Not long after his return to Regensburg von Igelfeld sets off on another foreign adventure, as he is to be inaugurated into the Colombian Academy of Letters as a Distinguished Corresponding Fellow. His experiences in Colombia, and in particular at the Villa of Reduced Circumstances of the book's title, are not at all what he expected from his trip, including as they do being held captive by revolutionaries. The Colombians are even crazier, it would seem, than the English. This second story, while amusing enough, is less successful than the first because it is rather too absurd. Smith's comedy of academic manners and madness is at its best when his wry humor settles on the more mundane, when he mocks the pretensions and petty disputes of von Igelfeld's small academic department. (Here, for example, are our hero's reflections on the prospect of a student coming to work at the Institute: "Von Igelfeld was dubious; students had a way of creating a great deal of extra work and were, in general, the bane of a professor's life.
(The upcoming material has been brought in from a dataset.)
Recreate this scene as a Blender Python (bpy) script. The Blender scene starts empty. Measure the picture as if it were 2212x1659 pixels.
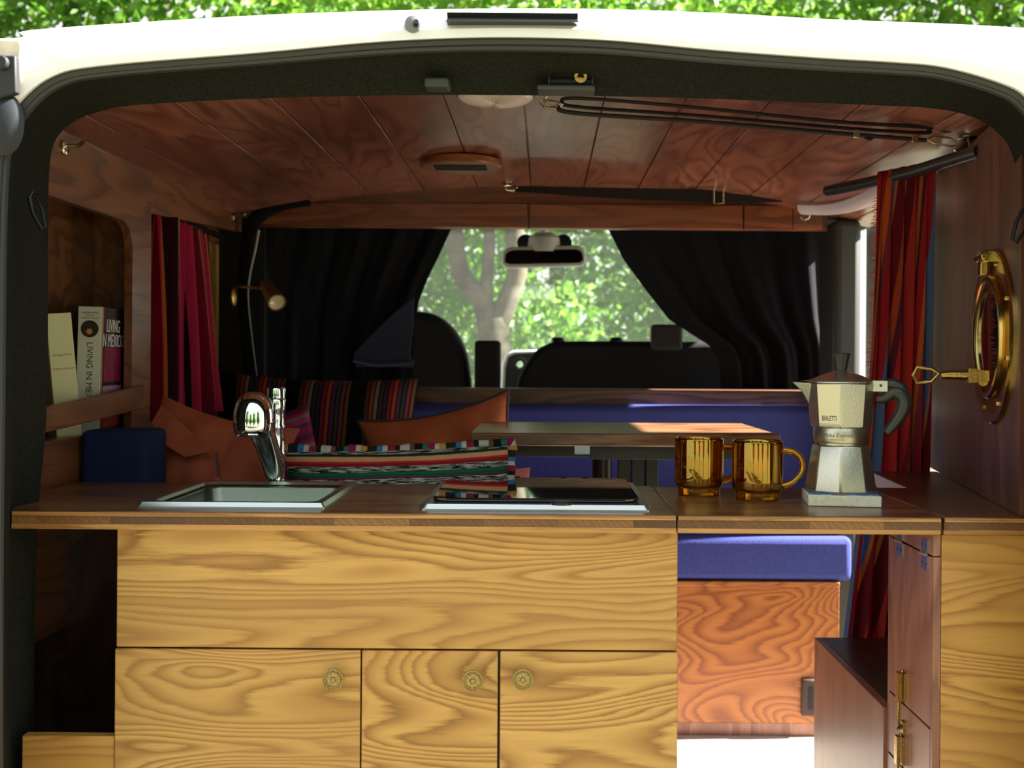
import bpy, bmesh, math, random
import numpy as np
from mathutils import Vector as V, Matrix as M, noise as mnoise
random.seed(7)
C = bpy.context.scene.collection
PI = math.pi
# ------------------------------------------------------------------ camera frame (2212 x 1659)
F = 2300.0; VX, VY = 1175.0, 785.0; CZ = 1.0; ROLL = math.radians(0.4)
cs, sn = math.cos(ROLL), math.sin(ROLL)
def P(px, py, D):
    u = (px-VX)/F; v = (VY-py)/F
    return V(((u*cs-v*sn)*D, D, CZ+(u*sn+v*cs)*D))
def PX(px, py, X):
    u = (px-VX)/F; v = (VY-py)/F
    return P(px, py, X/(u*cs-v*sn))
def PZ(px, py, Z):
    u = (px-VX)/F; v = (VY-py)/F
    return P(px, py, (Z-CZ)/(u*sn+v*cs))
cam = bpy.data.cameras.new('camera'); co = bpy.data.objects.new('camera', cam); C.objects.link(co)
co.location = (0, 0, CZ)
co.rotation_euler = (M.Rotation(PI/2, 3, 'X') @ M.Rotation(ROLL, 3, 'Z')).to_euler()
cam.sensor_width = 36; cam.lens = F/2212*36
cam.shift_x = (1106-VX)/2212; cam.shift_y = (VY-829.5)/2212
cam.clip_start = .05; cam.clip_end = 300
cam.dof.use_dof = True; cam.dof.focus_distance = 1.62; cam.dof.aperture_fstop = 6.5
bpy.context.scene.camera = co
vs = bpy.context.scene.view_settings
vs.view_transform = 'Standard'; vs.look = 'None'; vs.gamma = 1; vs.use_curve_mapping = False; vs.exposure = 0.0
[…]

That was why so few German professors saw any students; it was regrettable, but necessary if one's time was to be protected from unacceptable encroachments.")
In von Igelfeld Smith has created a charmingly flawed character--pretentious, egocentric, oblivious to the needs of others, yet sometimes capable of nobility. The two stories in this collection are each nearly perfect little gems, almost old-fashioned in their mood and quiet humor. And it may be a small thing, but both end particularly well, with sentences that tie up their respective stories perfectly. I am eager to read Smith's two other von Igelfeld books, and to discover as well what he has waiting for readers in his No. 1 Ladies' Detective Agency series and his Sunday Philosophy Club Series.
Reviewed by Debra Hamel, author of Trying Neaira: The True Story of a Courtesan's Scandalous Life in Ancient Greece
Beware-Not a Series for All Tastes
Like many readers, I came to the Portuguese Irregular Verbs series through Alexander McCall Smith's charming "Number One Ladies Detective Agency" series. Right off the bat, beware that this series has nothing in common with his beloved detective novels set in modern day Botswana. It is hard to believe that he wrote too such different types of books.
The Portuguese Irregular Verb series of which "At the Villa Reduced Circumstances" is just one book can best be described as a droll send up on the absurdities of academic life. McCall's style can best be described as extremely dry and verging on the absurdist. This type of subtle humor is not for everyone.
The books in the series do not need to be read in order. I would recommend that you start with "The Finer Points of Sausage Dogs", the best book in the series. If you like this type of humor gone onto the other two books. If you like your humor dry and way over the top, this is the series for you.